## begin Recorded information

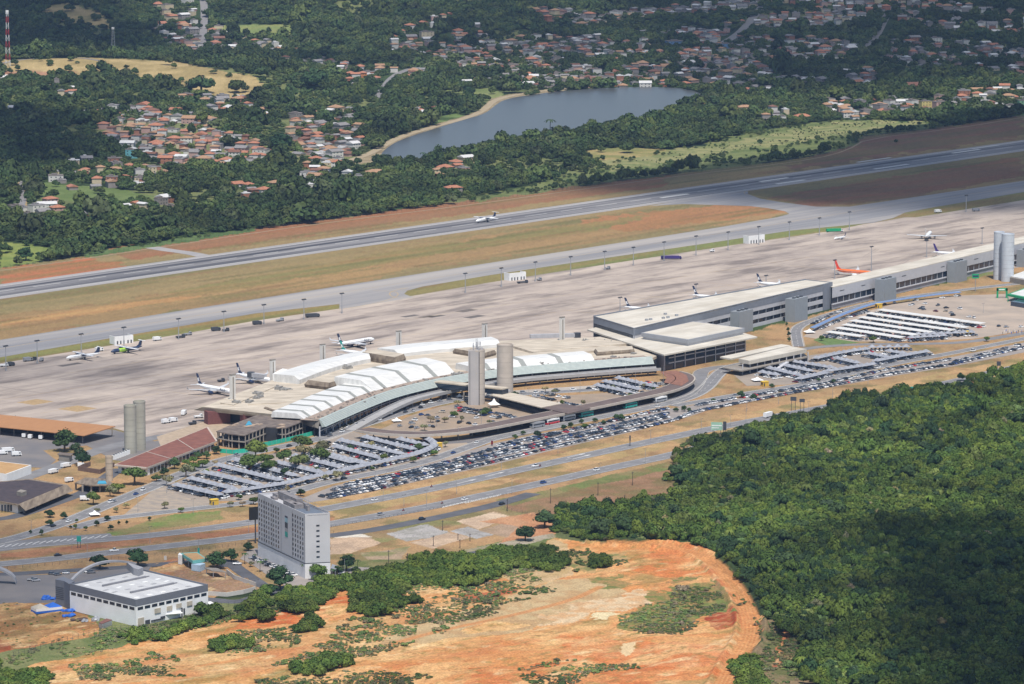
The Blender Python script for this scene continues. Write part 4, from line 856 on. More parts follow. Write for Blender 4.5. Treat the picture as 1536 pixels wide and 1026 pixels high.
    c = MB(); c.add([(17.35 * k, -R * .52, zc + .2 * k), (17.35 * k, R * .52, zc + .2 * k), (16.4 * k, R * .6, zc + R * .78), (16.4 * k, -R * .6, zc + R * .78)], [(0, 1, 2, 3)]); c.obj('windscreen', gl, t)
    for s in (1, -1):
        c = MB(); c.add([(-13.5 * k, s * R * 1.005, zc + .38 * k), (14.5 * k, s * R * 1.005, zc + .38 * k), (14.5 * k, s * R * .985, zc + .58 * k), (-13.5 * k, s * R * .985, zc + .58 * k)], [(0, 1, 2, 3)]); c.obj('window_row', mat('cabin_window_grey', (.25, .27, .3), scale=3, var=.5), t)
    for x, y in ((15.5, 0), (-1.2, 2.6), (-1.2, -2.6)):
        g = MB(); g.tube((x * k, (y - .35) * k, .5 * k), (x * k, (y + .35) * k, .5 * k), .5 * k, n=10); g.box((x - .13) * k, (x + .13) * k, (y - .13) * k, (y + .13) * k, .3 * k, 2.3 * k); g.obj('landing_gear', black, t)
    if txt:
        cu = bpy.data.curves.new('airline_name', 'FONT'); cu.body = txt; cu.size = 3.1 * k; cu.align_x = 'CENTER'; cu.extrude = .02
        to = bpy.data.objects.new('tmp_text', cu); me = bpy.data.meshes.new_from_object(to); bpy.data.objects.remove(to)
        me.materials.clear(); me.materials.append(txtm or navy)
        for s in (-1,):
            o = bpy.data.objects.new('airline_name', me); col.objects.link(o); o.parent = t; o.location = (9.2 * k, s * (R + .06 * k), zc - .35 * k); o.rotation_euler = (PI / 2, 0, 0)
    return t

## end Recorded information

[Given task]: Copy each line in full and exactly, omitting any picture.

[Exercise solution]:
The Blender Python script for this scene continues. Write part 4, from line 856 on. More parts follow. Write for Blender 4.5. Treat the picture as 1536 pixels wide and 1026 pixels high.
    c = MB(); c.add([(17.35 * k, -R * .52, zc + .2 * k), (17.35 * k, R * .52, zc + .2 * k), (16.4 * k, R * .6, zc + R * .78), (16.4 * k, -R * .6, zc + R * .78)], [(0, 1, 2, 3)]); c.obj('windscreen', gl, t)
    for s in (1, -1):
        c = MB(); c.add([(-13.5 * k, s * R * 1.005, zc + .38 * k), (14.5 * k, s * R * 1.005, zc + .38 * k), (14.5 * k, s * R * .985, zc + .58 * k), (-13.5 * k, s * R * .985, zc + .58 * k)], [(0, 1, 2, 3)]); c.obj('window_row', mat('cabin_window_grey', (.25, .27, .3), scale=3, var=.5), t)
    for x, y in ((15.5, 0), (-1.2, 2.6), (-1.2, -2.6)):
        g = MB(); g.tube((x * k, (y - .35) * k, .5 * k), (x * k, (y + .35) * k, .5 * k), .5 * k, n=10); g.box((x - .13) * k, (x + .13) * k, (y - .13) * k, (y + .13) * k, .3 * k, 2.3 * k); g.obj('landing_gear', black, t)
    if txt:
        cu = bpy.data.curves.new('airline_name', 'FONT'); cu.body = txt; cu.size = 3.1 * k; cu.align_x = 'CENTER'; cu.extrude = .02
        to = bpy.data.objects.new('tmp_text', cu); me = bpy.data.meshes.new_from_object(to); bpy.data.objects.remove(to)
        me.materials.clear(); me.materials.append(txtm or navy)
        for s in (-1,):
            o = bpy.data.objects.new('airline_name', me); col.objects.link(o); o.parent = t; o.location = (9.2 * k, s * (R + .06 * k), zc - .35 * k); o.rotation_euler = (PI / 2, 0, 0)
    return t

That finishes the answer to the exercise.